Plant mismanagement affects shareholders, too

Jay Bookman faults Georgia Power and its parent, Southern Co., for the financial debacle of their Plant Vogtle nuclear project (“Ga. Power, Southern Co. nuked a lot of credibility,” Opinion, Aug. 9). The electric utility’s repeated failures to accurately predict costs and completion timetables cause Bookman to question the utility’s ability to “fully grasp their undertaking” and even their “corporate honesty.” (And Bookman omits equally deserved criticism for Southern’s coal-gasification project in Mississippi, with its similarly mismanaged costs and timetables.)

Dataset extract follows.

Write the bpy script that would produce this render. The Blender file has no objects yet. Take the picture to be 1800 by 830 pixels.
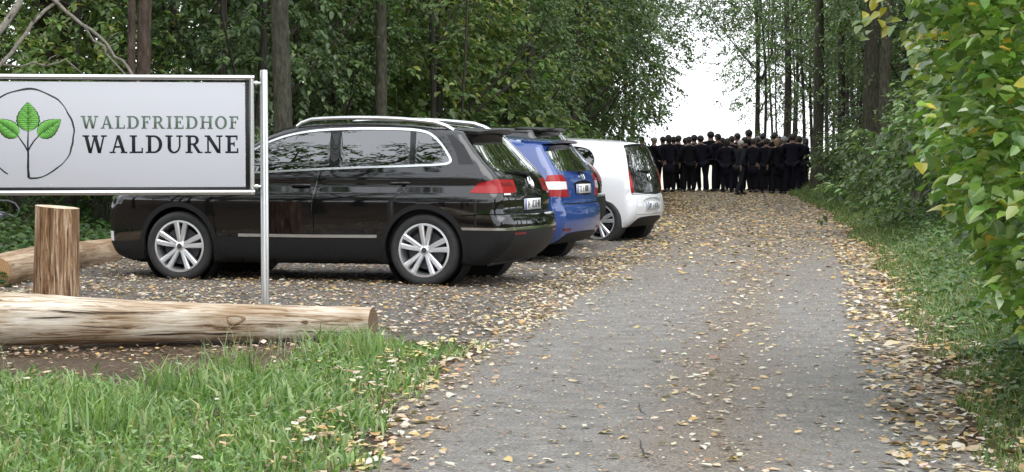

While the company’s executives were shrewd enough to place the venture’s financial risks on “the backs of ratepayers, and none on its own shareholders,” shareholders still face a lower stock price due to company mismanagement, and Georgia Power employees have been subjected to several rounds of job layoffs. Relatively unscathed are company top executives.

It’s time those too-smart-by-half executives are properly “recognized” for their half-smart decisions.

DONNA MARSHALL, SOUTHERN CO. SHAREHOLDER

Less-fortunate do contribute to success

To the letter-writer of (“Getting a trophy,” Readers Write, Aug. 7): yes, we all make money on the backs of those who make less than we do. And who are these people, you ask? Anyone making less than a livable wage, including rank-and-file workers and service personnel of any kind. The promise of technology, which envisioned workers across the board enjoying its profits, has held true only for those in charge of distributing profits. These are the true “takers” in our society, aided and abetted by Republicans. Until such time as livable wages are the norm, it is only reasonable that there be even more government assistance for low- and middle-income folks, paid for by those of us who have benefited most from the blatant and unequal distribution of profits.